Jenderal Besar
AWAL tahun ini Presiden Susilo Bambang Yudhoyono (SBY) membuat beberapa langkah yang mengejutkan.
BANJARMASINPOST.CO.ID - AWAL tahun ini Presiden Susilo Bambang Yudhoyono (SBY) membuat beberapa langkah yang mengejutkan. Dia menurunkan harga elpiji 12 kilogram (KG) hanya dalam sehari dengan sekali rapat mendadak di bandara setibanya dari luar daerah.
Pertamina menaikkan harga gas dari Rp 70.200 menjadi Rp 117.708 per tabung. Lewat tangan presiden turun lagi menjadi Rp 90.000 an. Padahal menteri-menteri sudah mengatakan kenaikan itu bukan wewenang pemerintah tapi Pertamina.
Urusan gas baru saja selesai, SBY kembali membuat kejutan. Menolak usulan Panglima TNI Jenderal Moeldoko yang akan memberikan pangkat jenderal besar, bintang lima. Setingkat Jenderal Sudirman, Nasution dan Soeharto.

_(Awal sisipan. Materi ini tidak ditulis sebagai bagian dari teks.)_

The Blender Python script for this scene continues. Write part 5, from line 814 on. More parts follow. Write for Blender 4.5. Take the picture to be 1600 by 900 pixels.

Sebelum itu masyarakat juga dibuat heran oleh keputusannya yang membatalkan peraturan pengobatan untuk para pejabat tinggi. Padahal ketentuan itu baru saja dikeluarkan lewat Perpres Nomor 105 Tahun 2013 tentang pelayanan kesehatan paripurna untuk para menteri dan pekjabat tinggi, serta Perpres Nomor 106 Tahun 2013 tentang jaminan pemeliharaan kesehatan bagi pimpinan lembaga negara.
Kedua Perpres itu mungkin malah belum berjalan. Urusan kesehatan pejabat negara kini mengacu pada Jaminan Kesehatan Nasional (JKN) yang ditangani Badan Penyelenggara Jaminan Sosial (BPJS).
Tapi anehnya tindakan yang jarang ini tidak mendapat respons dari masyarakat. Harga elpiji ramai mengisi lembaran koran dan media lain hanya saat naiknya, turunnya nggak banyak diperhatikan, malah dianggap ada skenario yang dibuat seperti itu.
Jaminan kesehatan untuk para menteri dan pejabat negara yang lain tidak ada yang ambil pusing. Paling tidak upaya untuk mencabut itu harus diapresiasi tapi nyatanya masyarakat adem ayem saja. Yang ribut justru pelayanan kesehatan masyarakat lewat JKN yang belum sinkron.
JKN hampir sama dengan jaminan kesehatan lewat Kartu Jakarta Sehat (KJS) gagasan Gubernur DKI Joko Widodo yang sudah berjalan setahun. Bedanya, KJS cakupan pelayanannya lebih luas.
Yang paling baru adalah keputusan SBY untuk menolak diberi pangkat jenderal besar. Pemberitaan media biasa-biasa saja, padahal ini keputusan penting. Beritanya kalah dari berita mantan Ketua Umum Partai Demokrat Anas Urbaningrum yang mbalelo terhadap KPK. Sekarang berita Anas lebih menggelegar lagi, sayang kaitannya dengan korupsi. Bukan prestasi yang mengangkat citra anak bangsa.
Yang menjadi perhatian masyarakat justru sikap SBY yang tidak biasanya, kini cepat dan cekatan memutuskan permasalahan. Biasanya ‘lamban’.
Soal harga gas orang percaya itu hak Pertamina untuk menentukan, tapi tak percaya kalau pemerintah belum tahu karena sudah melalui rapat umum pemegang saham. Saham Pertamina 100 persen milik pemerintah, jadi pemerintah pasti ikut menentukan. Ini yang menyebabkan keputusan SBY yang begitu cepat dianggap pencitraan.
***
Akan halnya kenaikan pengkat jenderal besar, kalau itu serius sebaiknya minta pertimbangan DPR atau MPR. Pangkat jenderal saja yang menandatangani surat keputusannya konon presiden, masajenderal besar cukup Panglima TNI. Menurut pengamat militer Salim Said, di Indonesia memang belum ada ketentuan tentang jenderal besar. Ini beda dengan di Amerika Serikat, misalnya.
Walaupun demikian yang sudah diputuskan Presiden SBY soal harga elpiji, pencabutan perpres dan penolakan jadi jenderal besar sebaiknya disikapi tanpa curiga. SBY tidak butuh lagi pencitraan wong sudah tidak akan nyapres lagi karena sudah dua kali. Kalau Partai Demokrat ingin mengail di air keruh itu biasa. Memang tak ada lagi cara untuk mengangkat pamornya.
Mungkin orang justru akan angkat topi jika yang diusulkan menjadi jenderal besar sebagai kehormatan adalah mantan Presiden Soekarno, misalnya.